Some of the original X bullets and calibers in which I have had excellent accuracy and top velocities are 90gr - .243, 100 & 115gr - .257, 100 & 120gr - .277, 120gr - .284, 125, 130, 165gr - .308. For most of these I had identical loads using standard bullet types that would all shoot to within 1-2" at 200yds, and most of the time less. This allowed me to use either load with out having to change my sight settings for general hunting. It might take a bit more tweaking to get both together, but it does make it nice for practicing once you have it done.

As for other bullets, I would look hard at the Hornady Interlock line or if your a Nosler fan, the Accubond. However as was mentioned, most of the makers have something in a 140gr range, which should work well for your intended use.

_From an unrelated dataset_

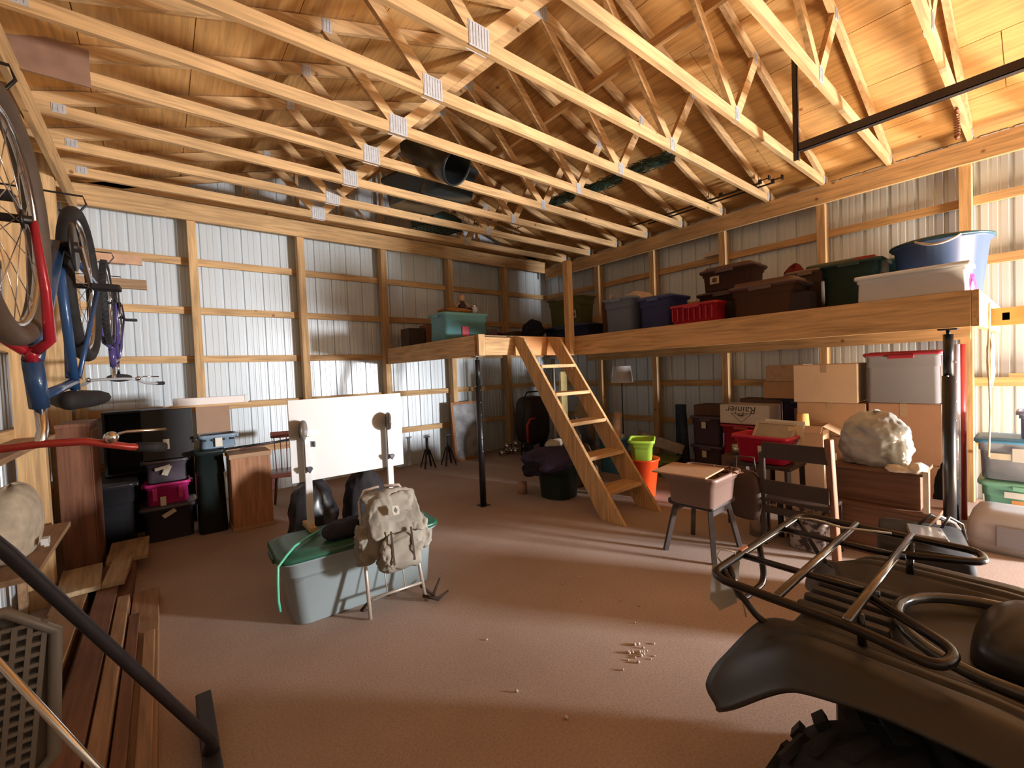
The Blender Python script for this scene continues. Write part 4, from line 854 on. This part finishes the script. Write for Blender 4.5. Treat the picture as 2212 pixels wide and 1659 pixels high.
tote('lavender grey basket on the clear blue lidded tote', (5.62,-.02,.80), .32,.40,.22, P_('lavender',(.26,.28,.42)), name='storage_basket', cat='basket')
t = thing('litter_box', 'grey covered litter box on the floor at the right edge', 'litter box', (5.02,.16,0)); PL=P_('taupe',(.34,.32,.32))
g=G(); g.loft([rr(.20,.24,.05,0),rr(.22,.26,.05,.10)]); g.make('base', PL, t)
g=G(); g.loft([rr(.22,.26,.06,.10),rr(.20,.24,.07,.24),rr(.15,.20,.07,.31),rr(.08,.12,.05,.315)]); g.make('hood', P_('pearl',(.46,.45,.46)), t, subd=0)
g=G(); g.box(-.228,-.205,-.12,.10,.06,.22); g.make('door', P_('slatey',(.26,.26,.30)), t, bevel=.01)
# tall things at the right wall beside the post
g=G(); g.tube([(0,0,.0),(0,.0,1.60)],.04,16); tag(g.make('red_roll', P_('signalred',(.40,.03,.02)), loc=(5.66,.515,0)), 'tall red roll standing right of the black steel post', 'roll')
g=G(); g.tube([(0,0,0),(.02,0,1.60)],.03,14); tag(g.make('white_roll', mat('silver_roll',(.45,.43,.48),.3,.3), loc=(5.50,.53,0)), 'silvery roll standing between the steel post and the red roll', 'roll')
blob('black_sack', 'black sack slumped behind the right steel post', 'sack', (5.2,.56,0),(.10,.08,.36), cloth('blacksack',(.015,.015,.018)), 55)
g=G(); g.tube([(0,0,0),(.01,.01,-.4),(.0,0,-.85),(.0,.01,-1.2)],.006,6); tag(g.make('hanging_cord', cloth('creamcord',(.66,.58,.36)), loc=(5.0,.292,1.90)), 'cream cord hanging from the right end of the loft', 'cord')
blob('cream_rag', 'cream rag hanging under the right end of the loft', 'cloth', (5.15,.297,1.46),(.05,.025,.21), cloth('creamrag',(.60,.54,.38)), 56, flat=False)
g=G(); g.box(-.02,.02,-.10,.10,-.07,.07); g.box(-.02,.10,-.02,.02,-.03,.03); tag(g.make('wood_bracket', mat('orange_block',(.72,.36,.12),.6), loc=(5.3,.22,1.80)), 'orange wooden bracket right of the loft end board', 'bracket')
g=G(); g.box(-.07,.02,-.25,.55,0,.035); tag(g.make('girt_shelf', pine('y'), loc=(6.44,-.3,1.27)), 'pine board resting on a girt at the right edge', 'board')
g=G(); g.box(-.04,.04,-.12,.12,0,.06); tag(g.make('white_block', mat('white_foam',(.66,.60,.54),.7), loc=(6.42,3.12,3.095)), 'white foam block lying on the top girt of the right wall', 'block')
t=thing('white_cup', 'white cup standing on a girt beneath the loft', 'cup', (6.40,2.98,1.265)); g=G(); g.lathe([(.035,0),(.045,.01),(.05,.13),(.045,.135)],16); g.make('cup', mat('cup',(.50,.45,.42),.5), t); g=G(); g.lathe([(.052,.13),(.045,.145),(0,.146)],16); g.make('lid', WHITE, t)
# ---------------------------------------------------------------- things up in the trusses
DKT = mat('dark_tube',(.018,.022,.022),.35)
t = thing('black_barrel', 'open black barrel wedged between the roof trusses', 'barrel', (2.49,3.84,3.64), rot=(-PI/2+.62,0,.34))
g=G(); g.lathe([(0,.735),(.155,.735),(.172,.03),(.172,0),(.185,0),(.19,.03),(.165,.75),(0,.75)],32); g.make('shell', DKT, t)
t = thing('black_tub', 'long black tub lying on the truss chords behind the barrel', 'tub', (2.78,4.95,3.70), .25); g=G(); g.loft([rr(.30,.5,.1,0),rr(.34,.55,.1,.30),rr(.36,.57,.1,.31),rr(.36,.57,.1,.34)]); g.make('tub', DKT, t)
t = thing('plastic_crate', 'dark green lattice crate on the trusses near the barrel', 'crate', (3.35,5.80,3.70), .3)
g=G()
for k in range(9):
    for z in (.0,): g.box(-.3+k*.075,-.285+k*.075,-.22,.22,0,.01)
for k in range(7): g.box(-.3,.315,-.22+k*.07,-.205+k*.07,0,.01)
for y in (-.22,.215): g.box(-.3,.315,y,y+.01,0,.2)
for x in (-.3,.31): g.box(x,x+.01,-.22,.22,0,.2)
g.make('lattice', P_('cratedark',(.02,.05,.045)), t)
def net(label, p, q, seed):
    g=G(); rnd=random.Random(seed); p,q=Vector(p),Vector(q); d=(q-p); L=d.length; d.normalize(); s=d.cross(Vector((0,0,1))).normalized(); u=s.cross(d)
    for k in range(26):
        a0=rnd.uniform(0,6); w=rnd.uniform(2,7)*rnd.choice((-1,1)); r0=rnd.uniform(.04,.075)
        g.tube([p+d*(L*j/14)+(s*math.cos(a0+w*j/14)+u*math.sin(a0+w*j/14))*(r0+rnd.uniform(-.006,.006)) for j in range(15)],.004,4)
    for k in range(8):
        a=rnd.uniform(0,6); b=p+d*rnd.uniform(0,L); g.tube([b+(s*math.cos(a)+u*math.sin(a))*.06,b+(s*math.cos(a)+u*math.sin(a))*.11-Vector((0,0,.03))],.002,4)
    g.tube([p,q],.045,10)
    return tag(g.make('net_roll', P_('netgreen',(.025,.06,.045))), label, 'net')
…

Good luck in your pursuit.
 
It's threads like this that reinforces my commitment to jacketed lead bullets. The exorbitant prices and problems of Barnes bullets in some rifles, will keep me shooting "old school" reloads for sometime to come.
The choices for "lead free" bullets are increasing rapidly and someone will get it right eventually, at a reasonable cost.

NCsmitty
 
I have been shooting X bullets for just about as long as they have been around. 270 280 7mm Mag & 25/06 All 4 have given me excellent results. the only gun that didn't shoot less than 1" groups is the 7 Mag and it's just a hair over 1" (Ruger). The other three have been as tight as 1/2" ( all Rem 700 rifles. My 25' 06 Sendaro loves the X.
 
I have a Model 7 in 7mm-08, and haven't found a 140gr bullet that will shoot under 3" at 100 yrds. I have tried changing powders, bullet types, cases, primers, seating depths, etc. It will shoot 110 gr and 165 gr around moa all day long. Maybe try a heavier bullet?